Pero para vivir autónomamente no es suficiente con acceder a un piso, aunque sea sin sótano y sin servidumbre. Alcanzar un mínimo equilibrio vital exige contar con la correspondiente mínima seguridad económica, tanto en el presente como en el futuro. Así, los altos ejecutivos blindan sus contratos y se aseguran el cobro de cantidades desorbitadas en caso de despido, incluso si su salida de la empresa se debe a su mala gestión. Del mismo modo, los consejeros de las grandes entidades financieras cuentan con generosos planes de pensiones financiados, eso sí, a beneficio de inventario. Por su parte, los eurodiputados van a cobrar a partir de ahora un sueldo mensual de 8.670,64 euros (alrededor de 1,5 millones de pesetas). También se aseguran la posibilidad de jubilarse a partir de los 60 años con una pensión vitalicia compatible con cualquier otra cuya cantidad variará en función de los años de cotización, pero que podrá cobrarse con sólo un año cotizado. Se ha estimado que con cinco años de cotización esa pensión (compatible, no lo olvidemos, con cualquier otra) podrá alcanzar los 1.500 euros mensuales. Además, dispondrán de generosas dietas para viajes y hasta cobrarán por el tiempo de espera en estaciones y aeropuertos.
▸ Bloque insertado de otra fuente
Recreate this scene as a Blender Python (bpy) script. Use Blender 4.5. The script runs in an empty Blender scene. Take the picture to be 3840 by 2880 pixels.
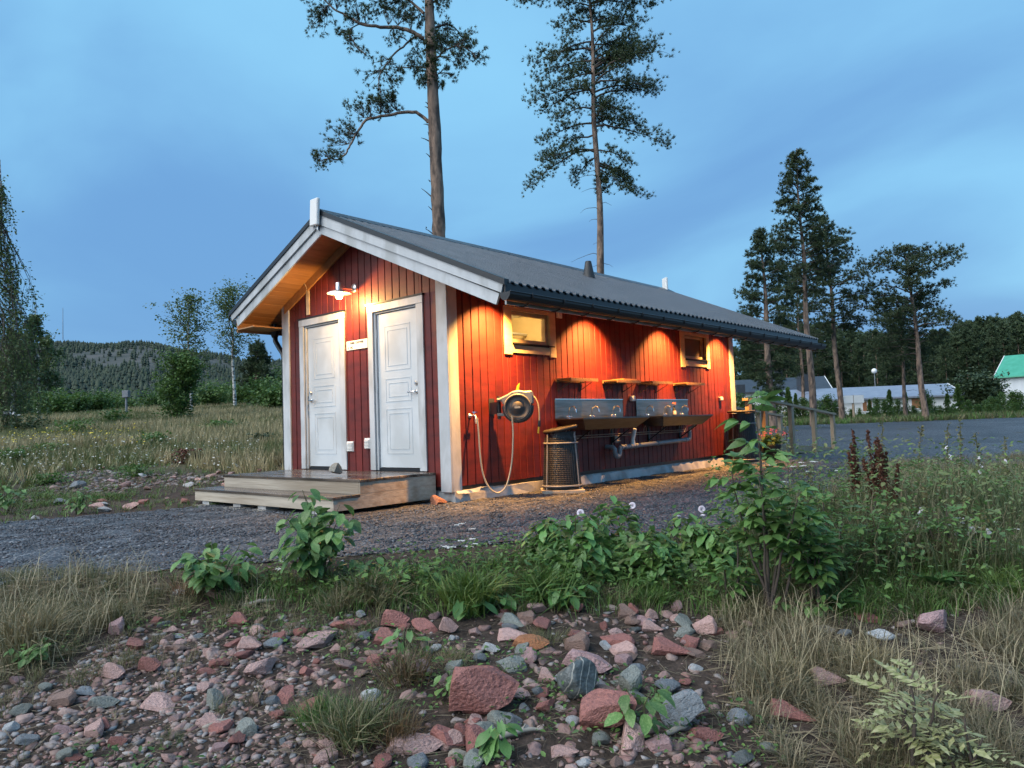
import bpy, math, random
import numpy as np
from mathutils import Vector, Matrix, Quaternion
R = math.radians
rng = np.random.default_rng(7)
random.seed(7)
scene = bpy.context.scene
COL = scene.collection

# ------------------------------------------------------------------ camera
CAM = np.array([-6.2303, -6.4816, 0.7254])
FW = np.array([0.75103516, 0.65791832, 0.05558483])
RT = np.array([0.66000729, -0.75041924, -0.03551543])
UP = np.array([-0.01834567, -0.06335973, 0.99782212])
FPX = 2767.4                                    # focal length in pixels of a 3840 wide picture
cd = bpy.data.cameras.new('camera')
cam = bpy.data.objects.new('camera', cd)
COL.objects.link(cam)
cd.sensor_width = 36.0
cd.lens = FPX / 3840 * 36
cd.clip_start = 0.05
cd.clip_end = 5000
cam.matrix_world = Matrix(((RT[0], UP[0], -FW[0], CAM[0]), (RT[1], UP[1], -FW[1], CAM[1]), (RT[2], UP[2], -FW[2], CAM[2]), (0, 0, 0, 1)))
scene.camera = cam
scene.render.resolution_x = 1024
scene.render.resolution_y = 768

# ------------------------------------------------------------------ sky
SUN_EL, SUN_AZ = 42.0, 164.0                     # soft light comes from behind and left of the camera
world = bpy.data.worlds.new('World')
scene.world = world
world.use_nodes = True
nt = world.node_tree
nt.nodes.clear()
def wn(t, **kw):
    n = nt.nodes.new(t)
    for k, v in kw.items():
        setattr(n, k, v)
    return n
W_OUT = wn('ShaderNodeOutputWorld')
W_BG = wn('ShaderNodeBackground')
SKY_STRENGTH = 0.12
W_BG.inputs['Strength'].default_value = SKY_STRENGTH
W_SKY = wn('ShaderNodeTexSky', sky_type='NISHITA')
W_SKY.sun_disc = False
W_SKY.sun_elevation = R(6)
W_SKY.sun_rotation = R(270 - SUN_AZ + 180)
W_SKY.air_density = 1.6
W_SKY.dust_density = 0.6
W_SKY.ozone_density = 3.0
tc = wn('ShaderNodeTexCoord')
sep = wn('ShaderNodeSeparateXYZ')
den = wn('ShaderNodeMath', operation='ADD'); den.inputs[1].default_value = 0.30
dx = wn('ShaderNodeMath', operation='DIVIDE')
dy = wn('ShaderNodeMath', operation='DIVIDE')
cmb = wn('ShaderNodeCombineXYZ')
L = nt.links.new
L(tc.outputs['Generated'], sep.inputs[0])
L(sep.outputs['Z'], den.inputs[0])
L(sep.outputs['X'], dx.inputs[0]); L(den.outputs[0], dx.inputs[1])
L(sep.outputs['Y'], dy.inputs[0]); L(den.outputs[0], dy.inputs[1])
L(dx.outputs[0], cmb.inputs[0]); L(dy.outputs[0], cmb.inputs[1])
mp = wn('ShaderNodeMapping')
mp.inputs['Rotation'].default_value = (0, 0, R(-41))
mp.inputs['Scale'].default_value = (1.25, 0.95, 1)
mp.inputs['Location'].default_value = (0.35, 3.1, 0.0)
L(cmb.outputs[0], mp.inputs[0])
n1 = wn('ShaderNodeTexNoise')
n1.inputs['Scale'].default_value = 1.0
n1.inputs['Detail'].default_value = 6
n1.inputs['Roughness'].default_value = 0.45
n1.inputs['Distortion'].default_value = 0.5
L(mp.outputs[0], n1.inputs['Vector'])
rp = wn('ShaderNodeValToRGB')
rp.color_ramp.interpolation = 'EASE'
rp.color_ramp.elements[0].position = 0.33
rp.color_ramp.elements[0].color = (0.170, 0.405, 0.78, 1)
rp.color_ramp.elements[1].position = 0.74
rp.color_ramp.elements[1].color = (0.30, 0.69, 1.03, 1)
L(n1.outputs['Fac'], rp.inputs[0])
CLOUD_GAIN = 0.36
sc_ = wn('ShaderNodeVectorMath', operation='SCALE'); sc_.inputs['Scale'].default_value = CLOUD_GAIN / SKY_STRENGTH
L(rp.outputs[0], sc_.inputs[0])
mx = wn('ShaderNodeMix', data_type='RGBA'); mx.inputs['Factor'].default_value = 0.93
L(W_SKY.outputs[0], mx.inputs['A']); L(sc_.outputs[0], mx.inputs['B'])
L(mx.outputs['Result'], W_BG.inputs['Color'])
L(W_BG.outputs[0], W_OUT.inputs[0])

# ------------------------------------------------------------------ the soft low light of the evening sky behind the camera
sl = bpy.data.lights.new('sun', 'SUN')
sl.energy = 1.5
sl.angle = R(70)
sl.color = (1.0, 0.96, 0.90)
sun = bpy.data.objects.new('sun', sl)
COL.objects.link(sun)
sd_ = Vector((math.cos(R(SUN_AZ)) * math.cos(R(SUN_EL)), math.sin(R(SUN_AZ)) * math.cos(R(SUN_EL)), math.sin(R(SUN_EL))))
sun.rotation_euler = sd_.to_track_quat('Z', 'Y').to_euler()
scene.view_settings.view_transform = 'Standard'
scene.view_settings.look = 'None'
scene.view_settings.exposure = 1.42
scene.view_settings.gamma = 1.0
scene.cycles.use_denoising = True
scene.cycles.max_bounces = 5
scene.cycles.use_adaptive_sampling = True
scene.cycles.adaptive_threshold = 0.02
scene.cycles.diffuse_bounces = 2
scene.cycles.glossy_bounces = 2
scene.cycles.transmission_bounces = 4
scene.cycles.transparent_max_bounces = 8
scene.cycles.caustics_reflective = False
scene.cycles.caustics_refractive = False
scene.cycles.sample_clamp_indirect = 4.0

# ------------------------------------------------------------------ places
K = 3840 / 2212.0
FH = np.array([0.75219808, 0.65893706]); RH = np.array([FH[1], -FH[0]])      # level forward and right of the photographer
def ray(x, y):
    return FW + RT * (x * K - 1920) / FPX - UP * (y * K - 1440) / FPX
def at(x, y, d):
    return CAM + ray(x, y) * d
def wxy(s, d):
    p = CAM[:2] + RH * s + FH * d
    return p[0], p[1]
def sdof(x, y):
    vx, vy = np.asarray(x) - CAM[0], np.asarray(y) - CAM[1]
    return vx * RH[0] + vy * RH[1], vx * FH[0] + vy * FH[1]
def sstep(a, b, x):
    t = np.clip((np.asarray(x, float) - a) / (b - a), 0, 1)
    return t * t * (3 - 2 * t)
EDGE_S = np.array([-40, -14, -6, -3.7, -2.5, -1.5, 0, 1.2, 2.4, 4, 5.2, 7, 9.5, 14, 22, 40])
EDGE_D = np.array([3.2, 4.0, 4.75, 5.0, 5.2, 5.4, 5.8, 6.2, 6.9, 8.1, 9.6, 11.2, 12.4, 14.5, 20, 30])
def edge(s):
    return np.interp(s, EDGE_S, EDGE_D)
_wv = [(np.array([math.cos(a), math.sin(a)]) * f, p, w) for a, f, p, w in
       [(random.uniform(0, 6.28), f, random.uniform(0, 6.28), w) for f, w in ((0.5, .5), (0.9, .35), (1.7, .22), (2.9, .14), (4.7, .09), (7.3, .06), (11., .04), (17., .028))]]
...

No entro a discutir si esos sueldos, esas pensiones o estas dietas son altas o bajas, convenientes o inconvenientes. No me interesa discutirlo ahora, aunque convendrán conmigo en que un tanto discriminatorias sí que son: recordemos, si no, la prolongada huelga de conductores de autobús que tuvo lugar no hace mucho, una de cuyas reivindicaciones, si no me equivoco, era justamente la retribución de los tiempos de espera a los que dichos conductores deben hacer frente en el ejercicio de su trabajo. En cualquier caso, como digo, todo lo anteriormente expuesto expresa bien a las claras algo que, por otra parte, todas y todos sabemos por experiencia: que la inseguridad socioeconómica es letal para nuestra existencia. Por eso, pudiendo, nadie se priva de asegurarse para hoy y para mañana. Y menos que nadie, aquellos que predican para los demás la religión de la flexibilidad y el riesgo.

En su célebre Teoría de la justicia Rawls argumenta que, en el hipotético caso de que los seres humanos tuviésemos que organizar la vida en común a partir de una situación tal que desconociéramos todos aquellos aspectos y contingencias de nuestra existencia personal (estatus social, fortuna, inteligencia, sexo, etc.), optaríamos por un sistema social basado en el principio precautorio del por si acaso, esto es: por si acaso soy mujer, quiero una sociedad sin discriminación de género; por si acaso soy negro, una sociedad sin racismo; por si sufro alguna discapacidad, una sociedad inclusiva; por si soy pobre, una sociedad con derechos sociales garantizados para todos. Pero en la realidad no se da la posición originaria ralwsiana, por lo que quienes se saben fuertes defienden unas reglas de juego a la medida de los fuertes.

La seguridad de unos se construye sobre la inseguridad de otros. Lo necesario para todos se vuelve privilegio para algunos. Y así, una radical asimetría entre nosotros y ellos se ha instalado en nuestras sociedades. Asimetría que, por afectar a derechos fundamentales, corroe al nervio mismo de la democracia.